1946-2004: è questo l’orizzonte scandagliato dall’occhio intrusivo del fotografo
Richard Avedon (New York, 1923 – San Antonio, 2004). Cinquant’anni di storia e personaggi che restituiscono un luminoso ritratto del mondo occidentale
post war. Duecentocinquanta circa le fotografie esposte da Forma, a testimoniare un lavoro versatile, consumato insieme a poeti, scrittori, musicisti, artisti.
Le fotografie di moda -a lungo le uniche a destare attenzione- introducono la mostra, aprendo una finestra sulla Parigi del secondo dopoguerra, in corsa per tornare a essere la capitale della
haute couture. Con “Harper’s Bazaar”, l’artista ha l’occasione di scardinare l’obsoleta estetica imperante e di osare con scatti come la celebre
Diovima e gli elefanti al circo d’inverno. Abito Dior, 1955, dove alla leggerezza della seta contrappone la pelle ruvida dei pachidermi, inaugurando un’ambientazione del tutto inedita.
Già da questi fotogrammi si evince la precisa volontà e capacità di creare “immagini”, alla maniera di un regista (a ispirarlo è l’ungherese
Martin Munkacsi, che aveva visto scegliere come sfondo un albero di New York solo perché aveva la stessa corteccia di quelli che si trovano sugli Champs-Élysées).

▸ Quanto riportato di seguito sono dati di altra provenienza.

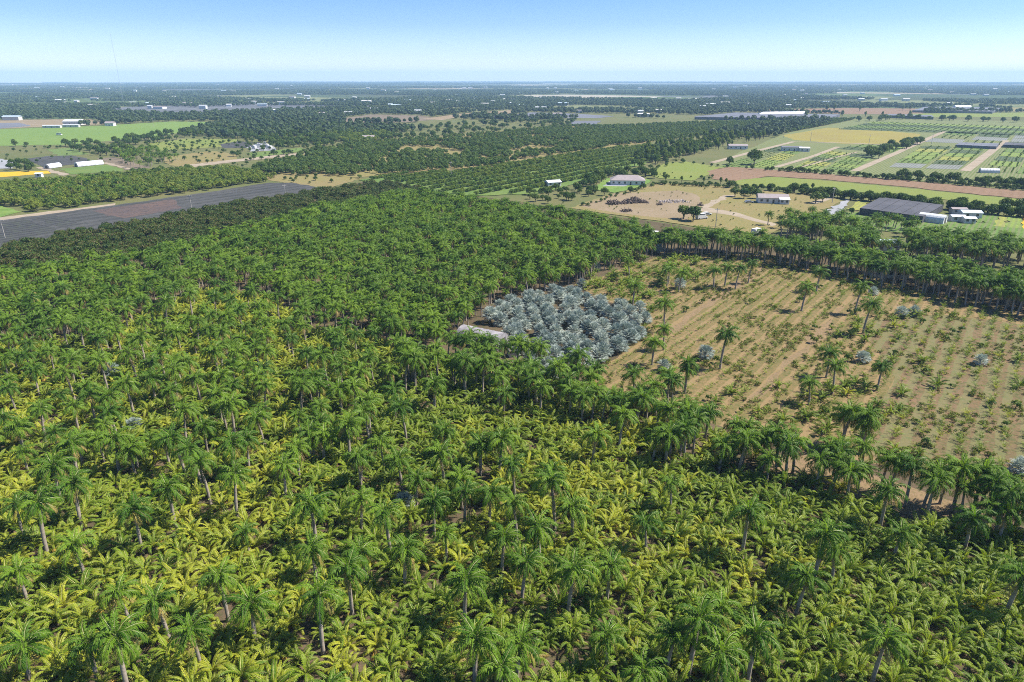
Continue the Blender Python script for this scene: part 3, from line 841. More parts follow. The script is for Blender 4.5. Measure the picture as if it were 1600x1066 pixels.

Gli anni ’50, ’60 e ’70 (e fino a oggi), sono raccontati nei ritratti delle star -Marilyn Monroe, Bob Dylan, Dinensen, Eisenhower, Malcolm X, Ezra Pound, Beckett, solo per citarne alcuni- che trovano spazio intorno alla gigantografia di
Warhol con la Factory.
Approfondendo la ricerca sul ritratto, iniziata nei primi anni ’40 come fotografo di identikit per la marina mercantile, Avedon mette a punto un modello “da studio” attraverso il quale affronta, come su un ring, i suoi soggetti. Lo sfondo è bianco, lo sguardo è quasi sempre fisso sull’obiettivo; i bordi del negativo incorniciano lo spazio, neri, come in un ciak (la devozione al cinema traspare nella dinamicità dei corpi). I volti colpiscono per intensità lo spettatore, che li avverte presenti: lo scambio di emozioni trasmesse tra il fotografo e le sue vittime trasuda la fatica e l’aspettativa dei divi, pericolosamente ma gloriosamente finiti sotto il suo obiettivo. Avedon si appropria della superficie per rivelare l’immagine che desiderano riflettere di sé, restituendo il frutto di un’intesa complice, piuttosto che una pretesa di realtà (la serie sul cancro del padre ne è un esempio).
A chiudere è il ciclo
In the American West (fine anni ’70-inizi anni ’80, 752 persone ritratte, 125 fotografie selezionate),
dove Avedon innalza sul suo piedistallo l’uomo comune, combinando il ruolo di co-creatore di immagini con quello di documentatore. La relazione con quei ragazzini allegri ritratti per le strade d’Italia negli anni ’40 e con i volti amari dei berlinesi nel capodanno del 1989 esiste, seppur nelle differenze, nell’unicità di un punto di vista mai scontato, che non pretende di essere assoluto, ma è sempre estremamente personale.
Fedele alle sue ultime volontà, la scelta di congedare lo spettatore con il suo riflessivo (e triplice) autoritratto. Dove ciò che vediamo è, per l’ultima volta, ciò che lui aveva deciso di mostrare.